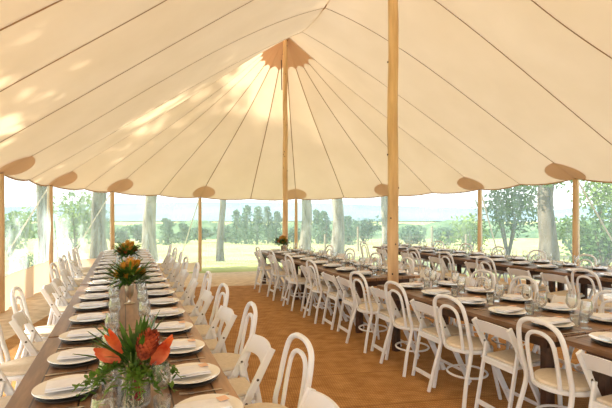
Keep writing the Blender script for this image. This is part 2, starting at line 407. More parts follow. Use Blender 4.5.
for i in pole_idx:
    if not (8 <= i <= 26): continue
    e = seam_pt(i, 1); g = gz(e.x, e.y)
    o = empty('tent_side_pole', (e.x, e.y, g))
    mb = MB(); h = e.z - g; mb.tube([(0,0,-.02),(0,0,h*.5),(0,0,h-.03)], [.066,.063,.056], 12); mb.build('pole', M['poleend'], o)
    mb = MB(); mb.tube([(0,0,h-.03),(0,0,h+.10)], .012, 8); mb.build('spike', M['bolt'], o)
    tag(o, 'slim timber tent pole on ' + PL.get(i, 'the %s wall, beyond the frame' % ('left' if i < 16 else 'right')), 'tent pole', 'timber poles round the tent edge')
# cap cloth at each visible peak
def add_cap(i0, i1, rt):
    mb = MB(); vs = []; K = (i1-i0)*6; RR = 5
    for r in range(RR+1):
        for k in range(K+1):
            s = i0 + k/6*.99999; f = s - math.floor(s); R = rt*(1 - .12*4*f*(1-f)*(r/RR)) if True else rt
            L = max(1, (seam_pt(math.floor(s), 1)-seam_pt(math.floor(s), 0)).length)
            vs.append(surf(s, R/L*r/RR) - V((0,0,.03)))
    mb.add(vs, [(r*(K+1)+k, r*(K+1)+k+1, (r+1)*(K+1)+k+1, (r+1)*(K+1)+k) for r in range(RR) for k in range(K)])
    mb.build('peak_reinforcement', M['patch'], canopy)
add_cap(12, 22, .95)
# centre poles
def centre_pole(x, y, z0, z1, r0, r1, label):
    o = empty('centre_pole', (x, y, z0)); h = z1-z0
    mb = MB(); K = 14; mb.tube([(.006*math.sin(k*1.7), .006*math.cos(k*1.1), h*k/K) for k in range(K+1)], [(r0+(r1-r0)*k/K)*(1+.02*math.sin(k*2.3)) for k in range(K+1)], 16)
    mb.build('pole', M['pole'], o)
    mb = MB()
    for q in range(26):
        zz = h*rnd.random(); a = rnd.random()*2*PI; rr = (r0+(r1-r0)*zz/h)
        mb.ball((math.cos(a)*rr*.985, math.sin(a)*rr*.985, zz), (.012,.012,.014), 8, 4)
    mb.build('knots', M['dark'], o)
    tag(o, label, 'tent pole'); return o
gz1 = gz(4.09, 11.5)
o = centre_pole(4.09, 11.5, gz1, 6.5, .078, .06, 'slim round timber centre pole under the scalloped canvas peak')
mb = MB(); mb.tube([(-.18,-.2,5.75-gz1),(-.16,-.18,4.95-gz1)], .014, 6); mb.build('hanging_rope', M['dark'], o)
centre_pole(3.25, 4.93, 0, 6.46, .075, .062, 'thick knotty timber centre pole rising out of the top of the photo')

# sidewalls: clear vinyl above a canvas skirt
def wall_pt(a, b, f, z): p = a.lerp(b, f); return V((p.x, p.y, z))
def panel(i, j, mat, name, skirt, bow=.02):
    A, B = seam_pt(i, 1), seam_pt(j, 1)
    mid = [seam_pt(k, 1) for k in range(i, j+1)]
    mb = MB(); n = 28; m = 10; vs = []
    def base(f):
        s = f*(len(mid)-1); k = min(int(s), len(mid)-2); return mid[k].lerp(mid[k+1], s-k)
    for r in range(m+1):
        for k in range(n+1):
            p = base(k/n); g = gz(p.x, p.y); z0 = g + skirt; z = z0 + (p.z - .03 - z0)*r/m
            q = p + V(((p.y-7)*0,0,0)); w = bow*math.sin(k*1.3+i)*math.sin(PI*r/m) + .5*bow*math.sin(k*.6+r*.9)
            vs.append(V((q.x + w, q.y + w*.4, z)))
    mb.add(vs, [(r*(n+1)+k, r*(n+1)+k+1, (r+1)*(n+1)+k+1, (r+1)*(n+1)+k) for r in range(m) for k in range(n)])
    struct(mb.build(name, mat), 'clear vinyl tent sidewall panel')
    return base
def skirt(i, j, h, name, bow=.03):
    mid = [seam_pt(k, 1) for k in range(i, j+1)]
    mb = MB(); n = 24; m = 4; vs = []
    for r in range(m+1):
        for k in range(n+1):
            s = k/n*(len(mid)-1); q = min(int(s), len(mid)-2); p = mid[q].lerp(mid[q+1], s-q)
            g = gz(p.x, p.y); w = bow*math.sin(k*1.1)*(1-r/m)
            vs.append(V((p.x+w, p.y+w*.4, g + h*r/m)))
    mb.add(vs, [(r*(n+1)+k, r*(n+1)+k+1, (r+1)*(n+1)+k+1, (r+1)*(n+1)+k) for r in range(m) for k in range(n)])
    struct(mb.build(name, M['skirt']), 'cream canvas skirt under the clear sidewall')
panel(8, 10, M['vinyl'], 'window_1', .62); skirt(8, 10, .64, 'wall_left_near')
panel(10, 12, M['vinyl'], 'window_2', .56, .03); skirt(10, 12, .58, 'wall_left')
panel(12, 14, M['vinyl'], 'window_3', .5); skirt(12, 14, .52, 'wall_left_far')
panel(14, 16, M['vinyl2'], 'window_4', .3); skirt(14, 16, .32, 'wall_back_left')
panel(16, 18, M['vinyl2'], 'window_5', .12)
panel(18, 20, M['vinyl2'], 'window_6', .12)
panel(20, 22, M['vinyl2'], 'window_7', .12)
panel(22, 24, M['vinyl3'], 'window_8', .12)
panel(24, 26, M['vinyl3'], 'window_9', .12)

# guy straps outside
def guy(i, dx, dy, label, h=0.0):
    e = seam_pt(i, 1); x, y = e.x+dx, e.y+dy
    a = V((e.x, e.y, e.z)); b = V((x, y, gz(x, y)-.02)); n = (b-a).normalized(); a = a + n*.06
    mb = MB(); mb.beam(a, b, .045, .006, up=(n.cross(V((0,0,1))))); tag(mb.build('guy_strap', M['strap']), label, 'strap', 'guy straps staking the tent')
guy(12, -1.4, 1.0, 'white guy strap slanting down left of the far left corner pole')
guy(14, -1.5, 1.7, 'white guy strap slanting behind the long table end')
guy(16, -.55, 1.9, 'pale guy strap slanting down beside the back wall pole at the aisle')
guy(20, 1.3, 1.0, 'pale guy strap from the back pole right of the thick centre pole')
guy(22, 1.5, .6, 'white guy strap slanting down in front of the leafy tree')
guy(24, 1.5, -.35, 'white guy strap slanting down at the right edge of the photo')

# ------------------------------------------------------------------ trees
def cloud(mb, c, r, n, size, shell=.4):
    c = V(c)
    for _ in range(n):
        while True:
            q = V((rnd.uniform(-1,1), rnd.uniform(-1,1), rnd.uniform(-1,1)))
            if shell < q.length < 1: break
        p = c + V((q.x*r[0], q.y*r[1], q.z*r[2])); s = size*rnd.uniform(.6, 1.3)
        a = V((rnd.gauss(0,1), rnd.gauss(0,1), rnd.gauss(0,1))).normalized(); b = a.cross(V((rnd.gauss(0,1), rnd.gauss(0,1), rnd.gauss(0,1)))).normalized()
        mb.add([p - a*s, p - b*s*.45, p + a*s, p + b*s*.45], [(0,1,2,3)])
def trunk_tree(px, d, w, lean, label, bark='bark', crown=None, leaf='leafm', height=9, seed=1):
    x, y = place(px, d); g = gz(x, y); o = empty('tree', (x, y, g-.05))
    R = random.Random(seed); mb = MB(); K = 16; pts = []; rs = []
    for k in range(K+1):
        z = height*k/K
        pts.append((lean*z*.25 + .06*math.sin(k*.7+seed), .05*math.cos(k*.9+seed), z))
        rs.append(w/2*(1.25*math.exp(-z*1.2)*.3 + 1 - .35*k/K)*(1+.05*R.uniform(-1,1)))
    mb.tube(pts, rs, 14)
    for q in range(5):
        z0 = height*(.45+.1*q); a = q*2.3+seed; p0 = V((lean*z0*.25, 0, z0)); dr = V((math.cos(a), math.sin(a), .9)).normalized()
        mb.tube([p0, p0+dr*1.2, p0+dr*2.6+V((0,0,.3))], [w*.18, w*.12, w*.05], 8)
    mb.build('trunk', M[bark], o)
    if crown:
        mb = MB()
        for (cx, cy, cz, rx, ry, rz_, n, s) in crown: cloud(mb, (cx+lean*cz*.25, cy, cz), (rx, ry, rz_), n, s)
        mb.build('foliage', M[leaf], o)
    return tag(o, label, 'tree', 'tall trees around the tent')
def hi(seed, n=900, z=8.5, r=1.9):
    R = random.Random(seed); return [(R.uniform(-1,1)*.9, R.uniform(-1,1)*.9, z+R.uniform(-1.2,1.5), r*.75, r*.75, r*.5, n//3, .24) for _ in range(4)]
trunk_tree(46, 15.5, .46, -.05, 'tall grey tree trunk behind the left vinyl wall', bark='bark2', crown=hi(1), seed=1)
trunk_tree(98, 19, .6, .12, 'leaning tree trunk left of the long table end', bark='bark2', crown=hi(2), seed=2)
trunk_tree(150, 21, .62, .02, 'pale tree trunk straight behind the long table', crown=hi(3), seed=3)
trunk_tree(221, 22, .34, .05, 'thin tree trunk beside the aisle beyond the back wall', bark='bark2', crown=hi(4, 500), seed=4)
trunk_tree(306, 23, .55, -.03, 'mottled tree trunk just right of the back pole behind centre', crown=hi(5), seed=5)
trunk_tree(337, 25, .72, .06, 'broad pale tree trunk between the two centre poles', crown=hi(6), seed=6)
trunk_tree(385, 24, .5, .10, 'leaning tree trunk partly behind the thick centre pole', crown=hi(7), seed=7)
trunk_tree(547, 18, .66, .02, 'big dark tree trunk at the right behind the clear wall', bark='bark2', leaf='leafd',
    crown=hi(8)+[(-.9,0,3.6,1.4,1.2,.5,420,.1),(.9,.3,3.7,1.2,1,.5,320,.1)], seed=8)
# shade trees on the sunny side, beyond the left wall
for k, (x, y, z, r) in enumerate([(-9,2,8.6,3.0),(-9.5,7,9.4,3.2),(-9,12.2,8.8,3.0),(-9.5,17.5,9,3.2),(-16,5.5,17,4.6),(-17,13,17,4.6),(-16,20.5,17,4.6)]):
    o = empty('tree', (x, y, gz(x, y)-.05)); mb = MB(); mb.tube([(0,0,0),(.1,0,z*.5),(0,.1,z)], [.34,.26,.14], 12); mb.build('trunk', M['bark'], o)
    mb = MB(); R = random.Random(50+k)
    for q in range(7): cloud(mb, (R.uniform(-1,1)*r*.6, R.uniform(-1,1)*r*.6, z+R.uniform(-1,1)*r*.45), (r*.5, r*.5, r*.36), (400 if x > -12 else 560), .26, .0)
    mb.build('foliage', M['leafm'], o)
    tag(o, 'tall leafy shade tree beyond the left tent wall, %s of its two rows' % WORD[k], 'tree', 'tall trees around the tent')

def bush(px, d, base, w, h, mat, label, n=700, s=.16, seed=1, group=None, name='bush', blobs=9, cat='bush'):
    x, y = place(px, d); g = gz(x, y); R = random.Random(seed); o = empty(name, (x, y, g-.05))
    mb = MB()
    for q in range(blobs):
        a = R.uniform(0, 2*PI); rr = w*.28*R.random()
        cloud(mb, (math.cos(a)*rr, math.sin(a)*rr, base + h*R.uniform(.24,.74)), (w*.28, w*.28, h*.27), n//blobs, s, .1)
    mb.build('foliage', M[mat], o)
    mb = MB()
    for q in range(4): a = q*1.6+seed; mb.tube([(0,0,0), (math.cos(a)*w*.1, math.sin(a)*w*.1, base+h*.3), (math.cos(a)*w*.22, math.sin(a)*w*.22, base+h*.6)], [.05*w*.3+.03, .03*w*.3+.02, .015], 6)
    mb.build('branches', M['bark2'], o)
    return tag(o, label, cat, group)
bush(76, 33, 0, 5.2, 5.0, 'leafm', 'rounded green bush seen through the left vinyl wall', 1100, .2, 3)
bush(10, 26, 0, 4, 3.2, 'leafm', 'pale bush at the far left beyond the vinyl wall', 700, .2, 4)
bush(28, 14, 0, .9, .8, 'leafm', 'small low shrub outside the left vinyl wall', 220, .07, 5)
bush(508, 26, .4, 4.8, 4.9, 'leafd', 'round leafy tree left of the big trunk at the right', 1700, .15, 6, name='tree', cat='tree')
bush(470, 38, 0, 5, 3.2, 'leafm', 'low bush beyond the right wall left of the leafy tree', 800, .2, 7)
bush(604, 15, 0, 2.6, 2.3, 'leafd', 'dense dark green bush at the right edge of the photo', 1300, .1, 8)
bush(607, 24, 1.6, 4.6, 4.2, 'leafm', 'tall pale leafy bush behind the dark one at the right edge', 1200, .15, 9)
bush(574, 27, 0, 4, 2.6, 'leafm', 'low pale bush between the big trunk and the right edge', 800, .15, 10)
bush(445, 52, 0, 4.2, 2.3, 'leafp', 'dark low thicket behind the thick centre pole to its right', 700, .3, 21)
bush(410, 60, 0, 4.6, 2.6, 'leafp', 'grey green thicket directly right of the thick centre pole', 700, .3, 22)
bush(364, 60, 0, 5.5, 4.0, 'leafp', 'grey green thicket between pale trunk and thick centre pole', 700, .3, 23)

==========

▶ **Exercise**:
Write out each line of the listing above, exactly, from its first line to the line holding "centre_pole(3.25, 4.93, 0, 6.46, .075, .062, 'thick", inclusive. Skip the pictures.

▶ **Task answer**:
Keep writing the Blender script for this image. This is part 2, starting at line 407. More parts follow. Use Blender 4.5.
for i in pole_idx:
    if not (8 <= i <= 26): continue
    e = seam_pt(i, 1); g = gz(e.x, e.y)
    o = empty('tent_side_pole', (e.x, e.y, g))
    mb = MB(); h = e.z - g; mb.tube([(0,0,-.02),(0,0,h*.5),(0,0,h-.03)], [.066,.063,.056], 12); mb.build('pole', M['poleend'], o)
    mb = MB(); mb.tube([(0,0,h-.03),(0,0,h+.10)], .012, 8); mb.build('spike', M['bolt'], o)
    tag(o, 'slim timber tent pole on ' + PL.get(i, 'the %s wall, beyond the frame' % ('left' if i < 16 else 'right')), 'tent pole', 'timber poles round the tent edge')
# cap cloth at each visible peak
def add_cap(i0, i1, rt):
    mb = MB(); vs = []; K = (i1-i0)*6; RR = 5
    for r in range(RR+1):
        for k in range(K+1):
            s = i0 + k/6*.99999; f = s - math.floor(s); R = rt*(1 - .12*4*f*(1-f)*(r/RR)) if True else rt
            L = max(1, (seam_pt(math.floor(s), 1)-seam_pt(math.floor(s), 0)).length)
            vs.append(surf(s, R/L*r/RR) - V((0,0,.03)))
    mb.add(vs, [(r*(K+1)+k, r*(K+1)+k+1, (r+1)*(K+1)+k+1, (r+1)*(K+1)+k) for r in range(RR) for k in range(K)])
    mb.build('peak_reinforcement', M['patch'], canopy)
add_cap(12, 22, .95)
# centre poles
def centre_pole(x, y, z0, z1, r0, r1, label):
    o = empty('centre_pole', (x, y, z0)); h = z1-z0
    mb = MB(); K = 14; mb.tube([(.006*math.sin(k*1.7), .006*math.cos(k*1.1), h*k/K) for k in range(K+1)], [(r0+(r1-r0)*k/K)*(1+.02*math.sin(k*2.3)) for k in range(K+1)], 16)
    mb.build('pole', M['pole'], o)
    mb = MB()
    for q in range(26):
        zz = h*rnd.random(); a = rnd.random()*2*PI; rr = (r0+(r1-r0)*zz/h)
        mb.ball((math.cos(a)*rr*.985, math.sin(a)*rr*.985, zz), (.012,.012,.014), 8, 4)
    mb.build('knots', M['dark'], o)
    tag(o, label, 'tent pole'); return o
gz1 = gz(4.09, 11.5)
o = centre_pole(4.09, 11.5, gz1, 6.5, .078, .06, 'slim round timber centre pole under the scalloped canvas peak')
mb = MB(); mb.tube([(-.18,-.2,5.75-gz1),(-.16,-.18,4.95-gz1)], .014, 6); mb.build('hanging_rope', M['dark'], o)
centre_pole(3.25, 4.93, 0, 6.46, .075, .062, 'thick knotty timber centre pole rising out of the top of the photo')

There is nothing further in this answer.